In order to access benefits like reseller protection, brands need to opt in the FBA — Fulfilled by Amazon — programme, which also is necessary to participate in Prime, Amazon’s expedited shipping service. To do so, Amazon charges a brand around 10 to 20 cents per unit for warehousing costs, depending on factors such as dimensions or hazmat status. Then there’s another 15.33 percent referral fee paid by sellers to Amazon for listing premium beauty products, though it’s lower for cheaper products. Finally, there’s the FBA last-mile fulfilment costs from Amazon to the customer, which, based on product weight and dimensions, it’s generally around $3 to $5 per unit, said Parker.

Carter said for its products, Amazon’s fees add up to around 25 percent of the ticket price.

Amazon can implement changes to these guidelines, which are usually handed down with little warning. Carter said the most challenging part for The Good Patch was how rapidly things can change, and has needed to evolve its strategies quickly. For example, an algorithm that price-matched The Good Patch’s offerings with that of other, non-Amazon retailers forced the company to put in extra work when pricing their product bundles, or they’d lose the “buy box”, meaning they’d no longer be the default seller suggested when customers were ready to add to cart.

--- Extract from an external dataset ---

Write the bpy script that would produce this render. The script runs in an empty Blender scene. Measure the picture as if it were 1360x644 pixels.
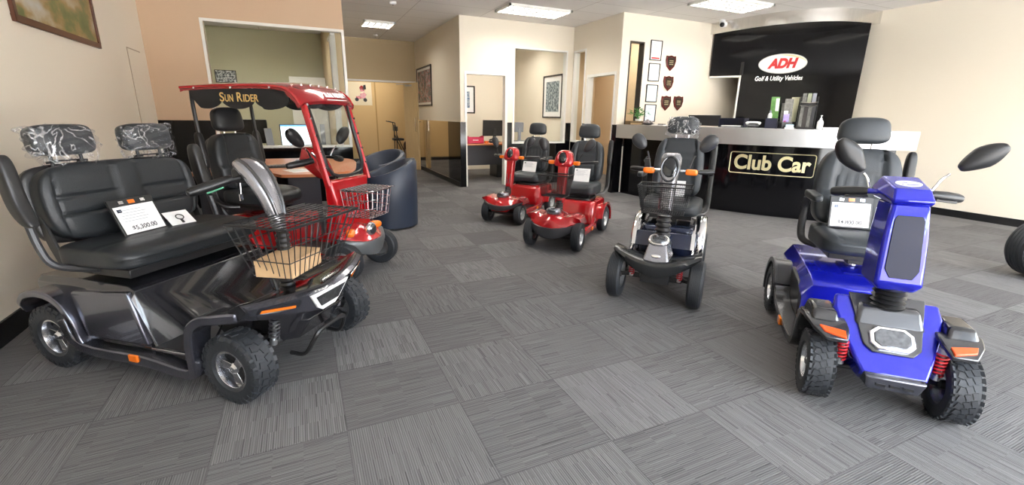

But both Carter and Mila Mendez, vice president of digital media and e-commerce at high-end skincare label Révive, however, said that Amazon’s rigid model allowed for easy forecasting, with their projections often only out by a few thousand dollars.

“It’s really easy to get in trouble on Amazon if you don’t understand the unit economics,” said Carter, adding that fully understanding margins and the fees associated with storage and shipping is vital.

Do The Legwork

Selling on Amazon brings access to a massive customer base, but also carries reputational risks.

Unauthorised resellers are the most prominent example. Carter said in the brand’s initial days of selling on Amazon – it launched there in 2020 – it struggled with resellers, though it has now been able to rectify the issue. Other brands have wider-scale issues when distributors turn into bad faith actors.

FBA tools offer some remedy in that, but still, brands have to work hard to command what’s known as the buy box. In order to maintain control, brands need to carefully consider pricing. If another seller is offering a discount, they might get the buy box instead. Amazon will also nudge sellers to adjust pricing based on offers it spots around the web, and call it a “featured offer.” If they choose not to, they’ll likely lose the buy box for a while.

“There are a lot of premium brands that would rather, from a brand equity perspective, just lose the featured offer,” said Parker. But if they lose the buy box for too long, it can drastically impact their business.

Brands should also pay special attention to building out their Amazon product pages. Carter said having positive reviews, as well as adding good imagery and product claims is essential. Wieczorek added that for many consumers, Amazon functions as a search engine. To ensure better conversion, brands need to harness the data Amazon provides about what terms are reaching and converting shoppers. He also said reviews can be a valuable source for what messaging resonates, saying he’s seen conversion rates lift as high as 42 percent when using insights gleaned from reviews.

“It’s so important to build out your brand store and treat it like your own website with the Amazon customer in mind, which sometimes may be a very different customer than your website customer,” said Carter.

Amazon’s third-party premium or luxury programmes, which are invitation only, however, offer an opportunity to further elevate the experience. These allow brands to lean on Amazon for logistics and fulfilment, but also give them more control over how products appear on site. Premium offers better protection against resellers, more control over product pages, and the option to upsell consumers with suggested routines.

Luxury, on the other hand, is an entirely gated community, with shoppers redirected to more of a mini storefront with different visuals. With this option, brands can ship their products in their own branded packaging — not Amazon’s.

“It means we appear [in a space] with fashion brands, luxury accessories brands…it makes sense for us,” said Mendez of Révive, which sells on Amazon’s luxury platform.

Ultimately, however, selling on Amazon means accepting there will be elements of your business you can’t control.

“I always say, there’s two ways of working with Amazon,” said Parker. “There’s Amazon’s way, and Amazon’s way.”